Fish stocks and fish diversity are increasing in some English rivers following the work of community groups
Early results from ten pilot projects to improve Britain’s rivers for fish and wildlife are proving highly successful in increasing species counts and fish populations, according to the government’s Environment Agency.
The Environment Agency has allocated money from a £24.5m Catchment Restoration Fund to small community groups to help them transform rivers to standards required by the European Water Framework Directive 2000. EU member countries need to bring rivers, lakes, groundwater, estuaries and coasts up to ‘good ecological status’ by 2027.
The river section of the directive carries a number of measures, including improving fish passage and water quality, which it states have suffered over the last fifty years because of man-made interventions.
By nature, most freshwater fish like to move between different habitats seasonally to spawn, over winter, and shelter from inhospitable conditions such as flood and drought. But fish passage has been hampered by weirs, flood defences, flow-gauging structures, diversions and navigations, as well as the raising and lowering of water levels, according to Sally Chadwick, biodiversity specialist from the Environment Agency.
In addition, water quality has been affected by sewage treatment, industry, road run-off and agricultural fertilisers. And new industry and development has led to a loss of river habitats such as wetlands and broadleaf woodland.
Around the country there are one hundred catchment areas. “Work is being undertaken in all of these to understand the situation in terms of water quality, invertebrates, fish and plant populations as well as the flows and structure of the water body,” says Chadwick.
“Restoring the country’s rivers is a mammoth task, but the agency is being helped by enthusiastic and committed local groups”
Restoring the country’s rivers is a mammoth task, but the agency is being helped by enthusiastic and committed local groups who have initiated projects using government funding, as of April 2012. The work involves everything from reducing water extraction, removing weirs, getting water companies to improve treatment standards at sewage works and working with farmers or urban councils to reduce pollutants entering water.
One of the pilot schemes, run by the Ouse & Adur Rivers Trust (OART) in Sussex, demonstrates the good progress being made. The Trust had been conserving the rivers on a voluntary basis for years, using extensive local knowledge from retired members like Jim Smith, who has had a lifelong association with the river Ouse.
Now, following surveys, funding of £500,000 and assistance in dealing with the planning authorities, the Trust is well on the way to removing four weirs on a stretch of the river in East Sussex.
“Local groups look after small local rivers, but it’s the myriad of tiny rivers that are the target of this huge project,” says Peter King, the Trust’s only paid employee.
Though rivers are nationally owned, the land through which they run is often private, and interventions have been made for all sorts of reasons by various different stakeholders.

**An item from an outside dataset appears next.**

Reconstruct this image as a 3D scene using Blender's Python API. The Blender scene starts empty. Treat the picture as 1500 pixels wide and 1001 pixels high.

All these issues have to be addressed as part of the project.
“The problems are man-made, but you can’t simply reverse them without thinking about the consequences for both the river, the landowners and the users,” explains King. “A lot of my time is spent negotiating with landowners and local user groups to ensure that when the project is finished, the river is improved but also that everyone is happy.”
At a nearby site in Fletching, the removal of a weir had dramatic effects on the fish populations. In 2009 only five species of fish were found in the river. A 2012 survey showed there were twelve species thriving with significantly higher numbers. Populations have also increased beyond expectation. In 2009, only one Dace fish was caught, whereas in 2012 that number had increased to more than one hundred.
There is plenty of goodwill towards the local trusts whose members give up their spare time to look after the countryside, another reason why the bottom-up approach is working. And with a large number of people having a say – particularly those who know the areas well – the positive outcomes increase, says Peter King.
“We are pleased to have been able to create new wetlands at the same time as fulfilling the primary goals of the Directive,” he says.